Your instructions:
Transcribe each of the records below exactly, excluding all pictures.

* start Provided records *

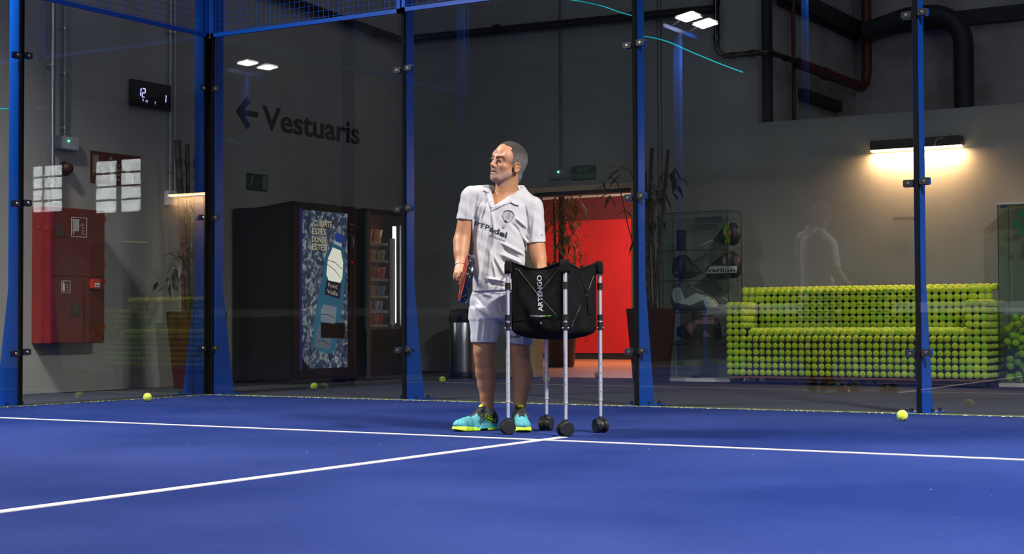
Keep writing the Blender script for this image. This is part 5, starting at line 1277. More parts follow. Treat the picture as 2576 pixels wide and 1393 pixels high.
# hair
Hf = Field(HC - .17, HC + .17, .0026)
Hf.ell(hp(0, -.024, .031), (.0790, .0990, .0860), 0, 'add', HM); Hf.ell(hp(0, -.008, .046), (.0708, .0878, .0755), .01, 'add', HM); Hf.cap(hp(0, -.045, -.02), hp(0, -.052, -.06), .060, .052, .02)
S, X, Y, Z = Hf.sl(Hf.lo, Hf.lo + Hf.h * Hf.n)
x, y, z = [HM[i, 0] * (X - HC[0]) + HM[i, 1] * (Y - HC[1]) + HM[i, 2] * (Z - HC[2]) for i in range(3)]
ax_ = np.abs(x)
line = .024 + (z - .03) * .0 + np.where(z > .075, (z - .075) * .9, 0)          # forward limit (y) of the hair
front = np.where(z > .086, .060 + (z - .086) * 1.0, .050 - .012 * np.clip((.086 - z) / .05, 0, 1))
front = np.where(z < .035, .028 - (.035 - z) * .15, front)
front = front - .030 * np.exp(-((ax_ - .045) / .018) ** 2) * np.clip((z - .05) / .03, 0, 1)
low = np.where(y > -.026, -.034, -.095)
d = np.maximum(Hf.D, np.maximum(y - front, low - z))
d = np.maximum(d, -(((x / .062) ** 2 + ((y - .040) / .062) ** 2 + ((z - .030) / .072) ** 2) ** .5 - 1) * .06)
d = np.maximum(d, -(np.sqrt(((y + .010) / .021) ** 2 + ((z + EZ - .002) / .036) ** 2) - 1) * .03)
w1 = np.sin(x * 900 + y * 300) * np.sin(z * 800 + y * 500) + np.sin(y * 1100 + z * 400) * .7
Hf.D = (d - .0009 * w1).astype(np.float32)
HP, HF4 = Hf.nets(0)
hrel = HP - HC; qx, qy, qz = hrel @ HR, hrel @ HF, hrel @ HU
n2 = rng.rand(len(HP)); g = sm(-qz, -.085, .0) * .8 + .14
hc = np.outer(1 - g, [.030, .018, .012]) + np.outer(g, [.21, .19, .18]); hc *= (.55 + .9 * n2[:, None])
hmat = mat('short_grey_hair', (.2, .18, .17), .8, bump=.5, bscale=700, vcol=True)
hair_o, HW = mesh_from(HP, HF4, 'hair', hmat, man, hc, 'short grey hair, darker on top')
cl_ = HP.mean(0); sel_ = rng.choice(len(HP), 9000); SV, SFc, SC = [], [], []
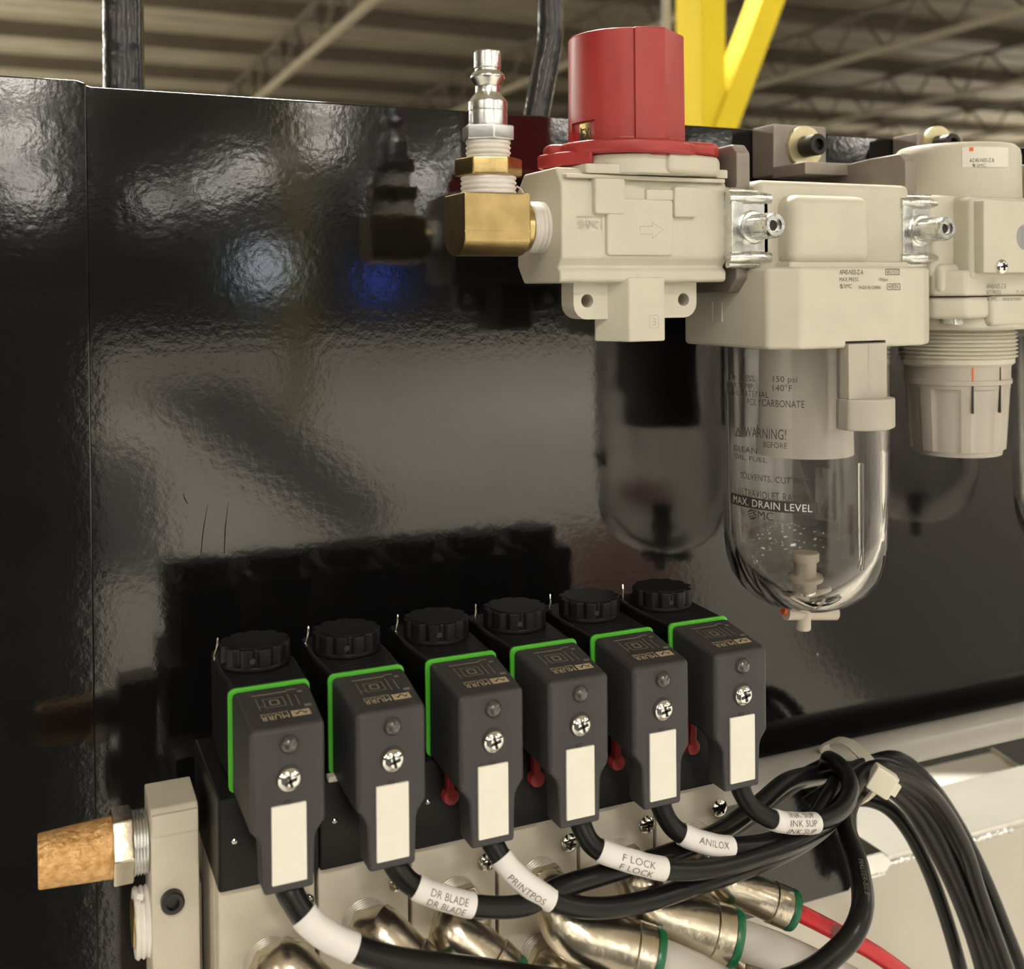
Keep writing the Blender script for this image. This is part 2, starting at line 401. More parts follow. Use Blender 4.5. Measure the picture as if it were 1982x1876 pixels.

* end Provided records *

Task response:
Keep writing the Blender script for this image. This is part 5, starting at line 1277. More parts follow. Treat the picture as 2576 pixels wide and 1393 pixels high.
# hair
Hf = Field(HC - .17, HC + .17, .0026)
Hf.ell(hp(0, -.024, .031), (.0790, .0990, .0860), 0, 'add', HM); Hf.ell(hp(0, -.008, .046), (.0708, .0878, .0755), .01, 'add', HM); Hf.cap(hp(0, -.045, -.02), hp(0, -.052, -.06), .060, .052, .02)
S, X, Y, Z = Hf.sl(Hf.lo, Hf.lo + Hf.h * Hf.n)
x, y, z = [HM[i, 0] * (X - HC[0]) + HM[i, 1] * (Y - HC[1]) + HM[i, 2] * (Z - HC[2]) for i in range(3)]
ax_ = np.abs(x)
line = .024 + (z - .03) * .0 + np.where(z > .075, (z - .075) * .9, 0)          # forward limit (y) of the hair
front = np.where(z > .086, .060 + (z - .086) * 1.0, .050 - .012 * np.clip((.086 - z) / .05, 0, 1))
front = np.where(z < .035, .028 - (.035 - z) * .15, front)
front = front - .030 * np.exp(-((ax_ - .045) / .018) ** 2) * np.clip((z - .05) / .03, 0, 1)
low = np.where(y > -.026, -.034, -.095)
d = np.maximum(Hf.D, np.maximum(y - front, low - z))
d = np.maximum(d, -(((x / .062) ** 2 + ((y - .040) / .062) ** 2 + ((z - .030) / .072) ** 2) ** .5 - 1) * .06)
d = np.maximum(d, -(np.sqrt(((y + .010) / .021) ** 2 + ((z + EZ - .002) / .036) ** 2) - 1) * .03)
w1 = np.sin(x * 900 + y * 300) * np.sin(z * 800 + y * 500) + np.sin(y * 1100 + z * 400) * .7
Hf.D = (d - .0009 * w1).astype(np.float32)
HP, HF4 = Hf.nets(0)
hrel = HP - HC; qx, qy, qz = hrel @ HR, hrel @ HF, hrel @ HU
n2 = rng.rand(len(HP)); g = sm(-qz, -.085, .0) * .8 + .14
hc = np.outer(1 - g, [.030, .018, .012]) + np.outer(g, [.21, .19, .18]); hc *= (.55 + .9 * n2[:, None])
hmat = mat('short_grey_hair', (.2, .18, .17), .8, bump=.5, bscale=700, vcol=True)
hair_o, HW = mesh_from(HP, HF4, 'hair', hmat, man, hc, 'short grey hair, darker on top')
cl_ = HP.mean(0); sel_ = rng.choice(len(HP), 9000); SV, SFc, SC = [], [], []
Keep writing the Blender script for this image. This is part 2, starting at line 401. More parts follow. Use Blender 4.5. Measure the picture as if it were 1982x1876 pixels.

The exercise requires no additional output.